Gigo Gabashvili (1862-1936) Founder of Realism in Georgian Painting, a Bold Experimenter in Photography

© Gigo Gabashvili. Nude Study I. Courtesy Sh. Amiranashvili Museum of Fine Arts.





Gigo Gabashvili (1862-1936)

Founder of Realism in Georgian Painting, a Bold Experimenter in Photography

 

Within the history of Georgian visual arts, Gigo Gabashvili (1862-1936) is considered one of the founders of the Realist School of painting. However, after the discovery of his photo archive, his works have earned a special place within the history of Georgian photography as well.

The artistic environment of the 1920-1930s was dominated by Soviet ideological dogmas and strict puritanical attitudes, but Gigo Gabashvili, a proclaimed Realistic painter, created visual experiments that were impregnated with a refined and daring eroticism.
 
Soviet reality and the applied pressure of the Communist party’s ideological propaganda, had an “asphyxiating” effect on visual arts. In this environment, the existence of a progressive and honest creativity that was, in some way, in dialogue with the contemporary epoch, was almost unprecedented.

 

     

   © Gigo Gabashvili. Nude Study II.  Courtesy Sh. Amiranashvili Museum of Fine Arts.

 

 

Within the context of the most oppressive period of the Soviet regime (the first decades of real terror, a period when different points of view, ways of thinking, living, and aspiring were highly punishable), the “non-canonical” photography of Gigo Gabashvili may be seem as a rebellious act against Soviet dogmas, permitted scenarios, homogeneousness, and banality.

The most important piece of Gabashvili’s photographic legacy is the photo series made in his work studio: Etudes-experiments on a naked body.

 

© Gigo Gabashvili.
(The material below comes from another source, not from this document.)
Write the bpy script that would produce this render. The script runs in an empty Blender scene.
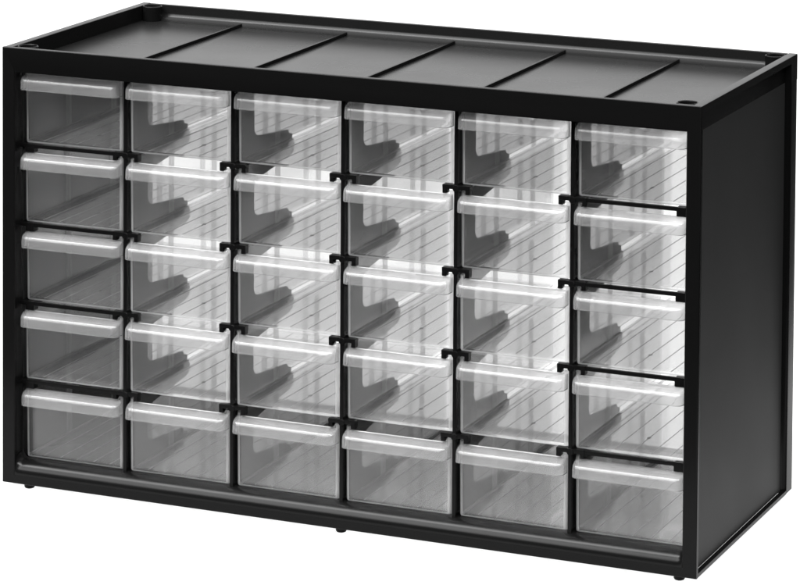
import bpy, bmesh, math, random
random.seed(11)
from mathutils import Vector

sc = bpy.context.scene
COL = sc.collection
MM = 0.001
W, D, H = 365.0, 146.5, 218.6          # cabinet, millimetres
LIFT = 3.0                             # height of the feet
PITCH_X, PITCH_Z = 58.7, 39.6
ROW_Z = [11.5 + PITCH_Z * i for i in range(5)]
POST_X = [182.5 + (i - 3) * PITCH_X for i in range(1, 6)]

# ------------------------------------------------------------------ materials
def new_mat(name):
    m = bpy.data.materials.new(name)
    m.use_nodes = True
    nt = m.node_tree
    nt.nodes.clear()
    out = nt.nodes.new('ShaderNodeOutputMaterial')
    return m, nt, out

def plastic(name, base, rough, spec, bump=0.0, bump_scale=900.0, rough_var=0.05, ior=1.5, glow=0.0):
    m, nt, out = new_mat(name)
    N, L = nt.nodes, nt.links
    b = N.new('ShaderNodeBsdfPrincipled')
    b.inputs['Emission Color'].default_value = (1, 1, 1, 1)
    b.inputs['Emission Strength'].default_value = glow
    b.inputs['Base Color'].default_value = (base, base, base * 1.0, 1)
    b.inputs['Specular IOR Level'].default_value = spec
    b.inputs['IOR'].default_value = ior
    tc = N.new('ShaderNodeTexCoord')
    n1 = N.new('ShaderNodeTexNoise'); n1.inputs['Scale'].default_value = 22.0; n1.inputs['Detail'].default_value = 4
    L.new(tc.outputs['Object'], n1.inputs['Vector'])
    mr = N.new('ShaderNodeMapRange')
    mr.inputs['To Min'].default_value = rough - rough_var
    mr.inputs['To Max'].default_value = rough + rough_var
    L.new(n1.outputs['Fac'], mr.inputs['Value'])
    L.new(mr.outputs['Result'], b.inputs['Roughness'])
    if bump:
        n2 = N.new('ShaderNodeTexNoise'); n2.inputs['Scale'].default_value = bump_scale; n2.inputs['Detail'].default_value = 2
        L.new(tc.outputs['Object'], n2.inputs['Vector'])
        bp = N.new('ShaderNodeBump'); bp.inputs['Strength'].default_value = bump; bp.inputs['Distance'].default_value = 0.0002
        L.new(n2.outputs['Fac'], bp.inputs['Height'])
        L.new(bp.outputs['Normal'], b.inputs['Normal'])
    L.new(b.outputs['BSDF'], out.inputs['Surface'])
    return m

def clear_plastic(name, tint, milk, rough, ior=1.04, coat=1.0, wav=0.1, haze=0.05):
    """thin moulded plastic: nearly straight transmission, a Fresnel sheen and a little milky scatter"""
    m, nt, out = new_mat(name)
    N, L = nt.nodes, nt.links
    tc = N.new('ShaderNodeTexCoord')
    n1 = N.new('ShaderNodeTexNoise'); n1.inputs['Scale'].default_value = 40.0; n1.inputs['Detail'].default_value = 3
    oi = N.new('ShaderNodeObjectInfo')
    va = N.new('ShaderNodeVectorMath'); va.operation = 'MULTIPLY_ADD'
    va.inputs[1].default_value = (3.0, 5.0, 7.0)
    L.new(oi.outputs['Random'], va.inputs[0]); L.new(tc.outputs['Object'], va.inputs[2])
    L.new(va.outputs[0], n1.inputs['Vector'])
    bp = N.new('ShaderNodeBump'); bp.inputs['Strength'].default_value = wav; bp.inputs['Distance'].default_value = 0.0006
    L.new(n1.outputs['Fac'], bp.inputs['Height'])
    rf = N.new('ShaderNodeBsdfRefraction'); rf.inputs['IOR'].default_value = ior
    rf.inputs['Roughness'].default_value = rough * 0.5
    rf.inputs['Color'].default_value = (tint, tint, tint, 1)
    L.new(bp.outputs['Normal'], rf.inputs['Normal'])
    df = N.new('ShaderNodeBsdfDiffuse'); df.inputs['Color'].default_value = (.8, .8, .8, 1)
    tr = N.new('ShaderNodeBsdfTranslucent'); tr.inputs['Color'].default_value = (.8, .8, .8, 1)
    mx = N.new('ShaderNodeMixShader'); mx.inputs['Fac'].default_value = 0.5
    L.new(df.outputs[0], mx.inputs[1]); L.new(tr.outputs[0], mx.inputs[2])
    mr = N.new('ShaderNodeMapRange')
    mr.inputs['To Min'].default_value = milk * 0.6; mr.inputs['To Max'].default_value = milk * 1.4
    L.new(n1.outputs['Fac'], mr.inputs['Value'])
    m2 = N.new('ShaderNodeMixShader')
    L.new(mr.outputs['Result'], m2.inputs['Fac'])
    hz = N.new('ShaderNodeBsdfRefraction'); hz.inputs['IOR'].default_value = 1.06
    hz.inputs['Roughness'].default_value = 0.6; hz.inputs['Color'].default_value = (tint, tint, tint, 1)
    mh = N.new('ShaderNodeMixShader'); mh.inputs['Fac'].default_value = haze
    L.new(rf.outputs[0], mh.inputs[1]); L.new(hz.outputs[0], mh.inputs[2])
    L.new(mh.outputs[0], m2.inputs[1]); L.new(mx.outputs[0], m2.inputs[2])
    gl = N.new('ShaderNodeBsdfGlossy'); gl.inputs['Roughness'].default_value = rough
    L.new(bp.outputs['Normal'], gl.inputs['Normal'])
    lw = N.new('ShaderNodeLayerWeight'); lw.inputs['Blend'].default_value = 0.5
    p5 = N.new('ShaderNodeMath'); p5.operation = 'POWER'; p5.inputs[1].default_value = 4
    L.new(lw.outputs['Facing'], p5.inputs[0])
    ma = N.new('ShaderNodeMath'); ma.operation = 'MULTIPLY_ADD'
    ma.inputs[1].default_value = 0.78 * coat; ma.inputs[2].default_value = 0.038 * coat
    L.new(p5.outputs[0], ma.inputs[0])
    m3 = N.new('ShaderNodeMixShader')
    L.new(ma.outputs[0], m3.inputs['Fac'])
    L.new(m2.outputs[0], m3.inputs[1]); L.new(gl.outputs[0], m3.inputs[2])
    L.new(m3.outputs[0], out.inputs['Surface'])
    return m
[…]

Nude Study III.  Courtesy Sh. Amiranashvili Museum of Fine Arts.
  

A naturalist and a true master of composition, Gigo Gabashvili initially used the wide variety of possibilities afforded by photography as a means of creating his paintings. Within the first years of the invention of photography, this proved a well-tested technique among many European painters. However, Gigo Gabashvili differs from those painters who used the work of photographers for their drawing practice in that he himself was taking the photos.





© Gigo Gabashvili. Nude Study IV and V.  Courtesy Sh. Amiranashvili Museum of Fine Arts.

 

Gigo Gabashvili’s photography, as well as his paintings, are seasoned with religious and mythological subtext and symbols; allegories and fantasies are present as well. However, it is accurate to describe his paintings as “canonical”, whereas photography and its visual practice allowed Gabashvili to create an experimental, dogma-free platform. Here, Gabashvili releases himself from both censorship and self-censorship. His photographs are distinguished by an erotic acerbity, unparalleled in the period and under the regime that he lived through, and reveal the hidden and exceptionally beautiful aspirations of this renowned painter and founder of Realism.
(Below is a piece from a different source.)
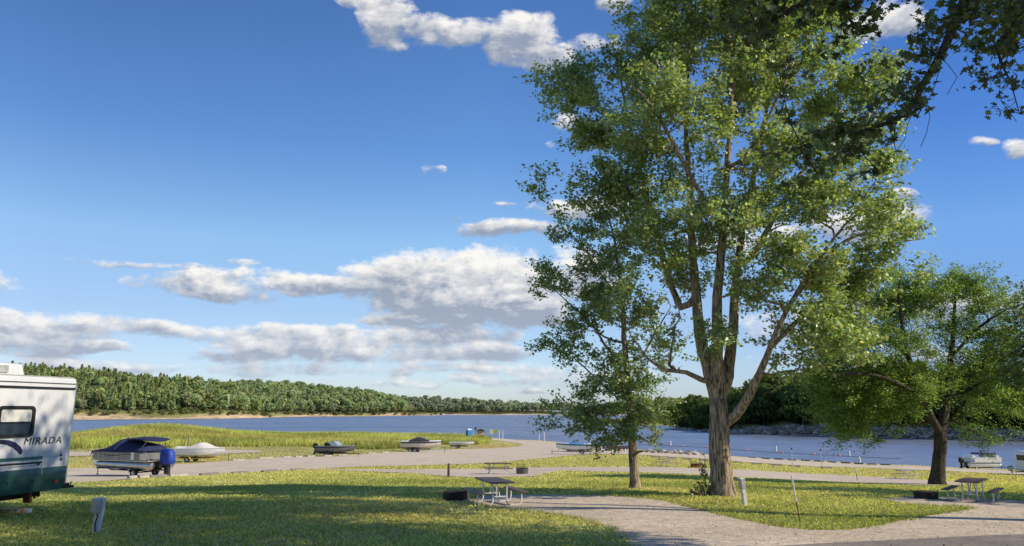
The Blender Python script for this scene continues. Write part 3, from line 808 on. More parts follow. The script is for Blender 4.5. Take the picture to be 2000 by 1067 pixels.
def lobe_points(lobes,n,g,shell=.35,mind=.0):
    """points spread through a set of crown lobes: (centre, radii, weight)"""
    w=np.array([l[2]*(l[1][0]*l[1][1]*l[1][2])**.62 for l in lobes]); w/=w.sum()
    li=g.choice(len(lobes),n,p=w); d=g.normal(0,1,(n,3)); d/=np.linalg.norm(d,axis=1)[:,None]
    r=(shell+(1-shell)*g.random(n))**.6
    c=np.array([lobes[i][0] for i in li]); R=np.array([lobes[i][1] for i in li])
    return c+d*R*r[:,None]
def leaf_clouds(sk,tips,per,sig,g,back=2):
    """leaf positions around the twig ends and a little way back along them"""
    c=[]
    for t in tips:
        i=t
        for b in range(back+1):
            c.append(sk.p[i]); i=sk.par[i] if sk.par[i]>=0 else i
    c=np.array(c); n=len(c)*per
    cs=np.repeat(c,per,axis=0)+g.normal(0,1,(n,3))*np.array((sig,sig,sig*.6))
    tone=np.repeat(.75+.5*g.random(len(c)),per)
    return cs,tone
def bark_fix(o,base,flare,r0,ribs=5,seed=0):
    """roots flare and the bark is fluted low on the stem"""
    g=np.random.default_rng(seed); ph=g.random(4)*6
    for v in o.data.vertices:
        p=v.co; dz=p.z-base.z
        dx,dy=p.x-base.x,p.y-base.y
        if dz<2.6 and math.hypot(dx,dy)<r0*3:
            a=math.atan2(dy,dx); f=math.exp(-max(dz,0)/.35)
            k=1+flare*f*(1+.45*math.sin(ribs*a+ph[0]))+.06*math.sin(3*a+ph[1]+dz*.8)+.035*math.sin(7*a+ph[2]-dz)
            p.x=base.x+dx*k; p.y=base.y+dy*k
M['bark']=M_bark('maple_bark',(.075,.055,.038),(.53,.41,.275),1.0,.06)
M['bark_dark']=M_bark('dark_bark',(.035,.028,.022),(.12,.095,.07),1.3,.2)
M['maple_leaf']=M_leaf('maple_leaves',trans=.44,gloss=.08,pale=.08,rough=.5)
M['locust_leaf']=M_leaf('locust_leaves',trans=.40,gloss=.03,pale=.0)
M['over_leaf']=M_leaf('overhang_leaves',trans=.45,gloss=.05)

def tree(name,label,base,limbs,lobes,nattr,per,lsize,shape,leafmat,barkmat,col,seed,sig=.30,bias=.55,flare=.55,r0=.45,allow_z=3.0,up=.7,step=.4,back=2,colvar=.25,spray=0,rise=.55,sag=0.0,clump=0,csig=.42,extra=None,group=None,cat='tree'):
    g=np.random.default_rng(seed)
    sk=Skel(); nodes={}
    for i,(key,par,pts,rad) in enumerate(limbs):
        pi=-1
        if par is not None:
            k_,f_=par; lst=nodes[k_]; pi=lst[min(len(lst)-1,int(f_*(len(lst)-1)))]
        nodes[key]=sk.limb(pts,rad,pi,step=.3,wob=.012,g=g)
    bz=base.z
    sk.allow=[p[2]-bz>allow_z for p in sk.p]
    A=lobe_points(lobes,nattr,g)
    if clump:                                              # leaf masses with gaps between them
        cc_=lobe_points(lobes,clump,g); n_in=int(nattr*.82)
        A[:n_in]=cc_[g.integers(0,clump,n_in)]+g.normal(0,1,(n_in,3))*np.array((csig,csig,csig*.75))
    tips=sk.grow(A,g,step=step,bias=bias)
    if spray:
        cen=A.mean(0); nt_=[]
        for t in tips:
            p=sk.p[t]; pb=sk.p[sk.par[t]] if sk.par[t]>=0 else p-np.array((0,0,1)); bd=p-pb; bd=bd/(np.linalg.norm(bd)+1e-6)
            out=(p-cen)*np.array((1,1,.35)); out=out/(np.linalg.norm(out)+1e-6)
            for q_ in range(1 if g.random()<.6 else 2):
                dr=bd*.6+out*.55+np.array((0,0,rise))+g.normal(0,.38,3); dr/=np.linalg.norm(dr); L=spray*(.45+.85*g.random()); last=t
                for m_ in (1,2,3,4):
                    dr=dr+np.array((0,0,sag))*.25; last=sk.add(sk.p[last]+dr*L*.25,last,.005); sk.allow.append(False)
                nt_.append(last)
        tips=nt_
    sk.radii()
    root=thing(name,label,cat,(base.x,base.y,base.z),0,group)
    inv=np.array(base)
    sk.p=[p-inv for p in sk.p]
    mb=MB(); sk.tubes(mb)
    tr=mb.build('trunk',barkmat,root,smooth=False)
    for pl in tr.data.polygons: pl.use_smooth=True
    bark_fix(tr,Vector((0,0,0)),flare,r0,seed=seed)
    cs,tone=leaf_clouds(sk,tips,per,sig,g,back)
    if extra is not None: pass
    n=len(cs)
    cc=np.array(col)[None]*(tone*(1-colvar+2*colvar*g.random(n)))[:,None]*np.array((1,1,1))[None]
    cc[:,0]*=.85+.4*g.random(n)
    make_leaves('crown',cs,lsize*(.65+.6*g.random(n)),cc,shape,g,up=up,mat=leafmat,parent=root)
    return root,sk,n
def LB(px,py,rx,ry,depth,k=1.0,wt=1.0,off=0.0):
    s=depth/1541.0; return (np.array(P(px,py,depth+off)),np.array((rx*s,min(rx,ry)*s*k+.3,ry*s)),wt)

# ---- the big maple: one stout stem that splits low into several upright limbs
b=G(1412,970); D=b.y
def q(px,py,o=0): return tuple(P(px,py,D+o))
limbs=[('trunk',None,[(b.x,b.y,b.z-.25),q(1410,935),q(1407,880),q(1404,820),q(1403,780)],[.42,.385,.355,.34,.325]),
 ('a',('trunk',.97),[q(1388,730,.1),q(1368,660,.2),q(1360,580,.3),q(1352,480,.3),q(1348,380,.2),q(1340,260,.1),q(1345,120,0),q(1360,0,.2)],[.25,.21,.18,.15,.12,.09,.06,.03]),
 ('b',('trunk',.99),[q(1402,730,-.15),q(1400,650,-.4),q(1402,560,-.6),q(1412,450,-.8),q(1420,330,-.9),q(1430,200,-.8),q(1440,60,-.7)],[.24,.20,.17,.14,.11,.08,.045]),
 ('c',('trunk',.98),[q(1420,735,.2),q(1430,660,.5),q(1437,560,.8),q(1450,450,1.0),q(1475,330,1.2),q(1500,200,1.2),q(1520,70,1.2)],[.23,.19,.16,.13,.10,.07,.04]),
 ('d',('trunk',.72),[q(1437,812,-.3),q(1462,775,-.8),q(1490,715,-1.3),q(1512,660,-1.7),q(1545,590,-2.0),q(1590,520,-2.2),q(1650,440,-2.3),(P(1700,400,D-2.3))],[.18,.155,.12,.095,.078,.06,.04,.02]),
 ('e',('a',.25),[q(1330,600,.9),q(1300,520,1.5),q(1275,420,1.9),q(1245,310,2.2),q(1220,200,2.3),q(1200,100,2.3)],[.13,.11,.09,.07,.05,.03]),
 ('f',('c',.35),[q(1470,500,1.3),q(1520,410,1.8),q(1570,330,2.2),q(1620,250,2.4),q(1660,170,2.4)],[.12,.10,.08,.055,.03]),
 ('g',('a',.04),[q(1372,742,-.4),q(1340,728,-.7),q(1300,722,-1.1),q(1265,700,-1.4),q(1245,672,-1.5)],[.10,.08,.065,.045,.025]),
 ('h',('b',.45),[q(1380,400,-1.6),q(1330,310,-2.3),q(1280,220,-2.7),q(1230,160,-2.9)],[.085,.07,.05,.03]),
 ('i',('d',.35),[q(1545,640,-1.2),q(1590,600,-.6),q(1640,560,-.2),q(1690,520,0)],[.08,.06,.045,.025]),
 ('j',('b',.6),[q(1460,300,-1.6),q(1510,210,-2.2),q(1550,120,-2.4)],[.075,.055,.03]),
 ('k',('d',.55),[q(1640,480,-1.2),q(1710,455,-.5),q(1770,470,0),q(1805,465,.2)],[.06,.045,.03,.015]),
]
lb=[LB(1390,20,150,120,D,1.0,1.0),LB(1255,100,95,95,D,1.0,.9,1.6),LB(1160,160,75,55,D,1,.8,1.5),LB(1115,200,60,42,D,1,.9,1),LB(1300,230,120,100,D,1.1,.9,-1.5),LB(1400,170,120,110,D,1,.8),
 LB(1520,130,130,120,D,1,.9,.6),LB(1590,60,90,80,D,1,.8,1),LB(1630,220,105,95,D,1,.9,1.4),LB(1700,150,55,60,D,1,.8,1),LB(1690,290,65,60,D,1,.8,-.5),
 LB(1180,260,70,45,D,1,.8,1.5),LB(1120,375,72,30,D,1,.9,.5),LB(1200,370,60,35,D,1,.7,.5),LB(1300,400,95,75,D,1,.7,1.0),LB(1440,330,120,100,D,1,.7,-1.2),LB(1560,330,110,90,D,1,.8,-1.0),
 LB(1640,410,95,55,D,1,.9,-2),LB(1730,440,70,35,D,1,.9,-.6),LB(1785,465,40,22,D,1,.9,0),LB(1480,460,110,75,D,1,.6,1.6),LB(1560,510,100,60,D,1,.7,-2),LB(1650,540,80,45,D,1,.8,-.3),
 LB(1340,520,80,60,D,1,.55,1.2),LB(1450,570,70,50,D,1,.45,-1.4),LB(1570,600,75,50,D,1,.7,-1.6),LB(1630,640,60,35,D,1,.7,-.6),LB(1530,670,50,32,D,1,.5,-1.5),LB(1290,640,60,40,D,1,.6,-1.2),LB(1240,600,45,40,D,1,.5,-1.4),LB(1610,660,80,45,D,1,.8,-.8),LB(1670,600,70,45,D,1,.8,-.4),LB(1545,720,50,32,D,1,.55,-1.4),LB(1700,520,60,40,D,1,.7,0),LB(1420,650,50,40,D,1,.35,-1.8),
 LB(1480,20,110,100,D,1,.9,-.8),LB(1310,50,80,90,D,1,.8,-.6),LB(1400,-70,120,60,D,1,.8),LB(1400,430,90,60,D,.9,.7,-2.2),LB(1320,470,80,60,D,.9,.8,-1.2),LB(1480,540,80,50,D,.9,.6,-2.4),LB(1250,450,70,60,D,1,.8,1.2),LB(1230,330,70,60,D,1,.8,.2)]
rt,sk,n=tree('maple_tree','largest maple tree with a thick forked trunk standing on the lawn',b,limbs,lb,2150,9,.165,'lobed',M['maple_leaf'],M['bark'],(.335,.415,.155),5,sig=.15,r0=.42,flare=.36,allow_z=3.6,spray=.68,back=4,rise=.6,clump=330,csig=.34)

# ---- slim maple left of it
b=G(1240,957); D=b.y
limbs=[('trunk',None,[(b.x,b.y,b.z-.25),q(1239,935),q(1236,890),q(1233,820),q(1225,740),q(1219,660),q(1215,580),q(1205,500),q(1190,430),q(1165,395)],[.20,.185,.17,.15,.13,.11,.09,.06,.035,.015]),
 ('s',('trunk',.12),[q(1247,884,-.2),q(1256,880,-.3)],[.06,.035]),
 ('a',('trunk',.45),[q(1195,690,-.3),q(1160,640,-.6),q(1120,600,-.8),q(1085,570,-.9)],[.06,.045,.03,.015]),
 ('b',('trunk',.42),[q(1250,700,.4),q(1280,650,.6),q(1310,600,.7)],[.05,.035,.02]),
 ('c',('trunk',.60),[q(1190,560,.3),q(1150,500,.6),q(1110,450,.7)],[.045,.03,.015]),
 ('d',('trunk',.35),[q(1200,770,.2),q(1165,740,.5),q(1120,700,.8),q(1080,680,.9)],[.05,.035,.025,.012]),
 ('e',('trunk',.27),[q(1190,810,-.4),q(1150,800,-.8),q(1120,815,-1.0)],[.04,.028,.012])]
lb=[LB(1170,450,60,42,D,1,1,.3),LB(1120,440,40,40,D,1,.7,.4),LB(1100,530,58,28,D,1,.9,.3),LB(1085,570,40,18,D,1,.7,-.6),LB(1200,520,60,45,D,1,.8),LB(1180,600,75,40,D,1,.9),LB(1120,640,50,25,D,1,.7,-.5),LB(1090,680,40,14,D,1,.8,.8),
 LB(1150,700,55,28,D,1,.7,.4),LB(1220,660,60,40,D,1,.7,.4),LB(1280,620,45,40,D,1,.6,.6),LB(1250,740,65,45,D,1,.8),LB(1190,770,55,40,D,1,1.0),LB(1150,800,40,24,D,1,1.1,-.4),LB(1120,825,35,16,D,1,.8,-.8),LB(1220,810,65,38,D,1,1.2),LB(1185,850,40,18,D,1,.7,-.3),LB(1275,800,40,35,D,1,.7,.3),LB(1310,690,35,35,D,1,.35,.5),LB(1258,856,14,12,D,1,.3,-.3)]
tree('maple_tree','slim young maple with a thin straight trunk left of the largest tree',b,limbs,lb,520,8,.15,'lobed',M['maple_leaf'],M['bark'],(.265,.35,.125),6,spray=.5,back=4,rise=.35,clump=110,csig=.28,sig=.13,r0=.2,flare=.35,allow_z=1.9,step=.35)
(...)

Besides numerous experiments with the naked body, Gabashvili’s archive includes photographs from his journeys to Bukhara and Samarkand in Central Asia, and to Mtianeti, Tusheti, and Pshav-Khevsureti in Georgia.

The photo archive of the artist is comprised of 684 negatives and, according to his own will, were passed on to the S. Amiranashvili Fine Art Museum in 1936 and have remained there until today. For 50 years after Gabashvili’s death, his photographic legacy was hidden from the wider public. The brave and bold experiments of this founder of Realism, Gigo Gabashvili, were only acknowledged within Georgia after there was a public exhibition and book published that displayed an essential selection of his photographs in 2011.  




         © Gigo Gabashvili. Nature Morte.  Courtesy Sh. Amiranashvili Museum of Fine Arts.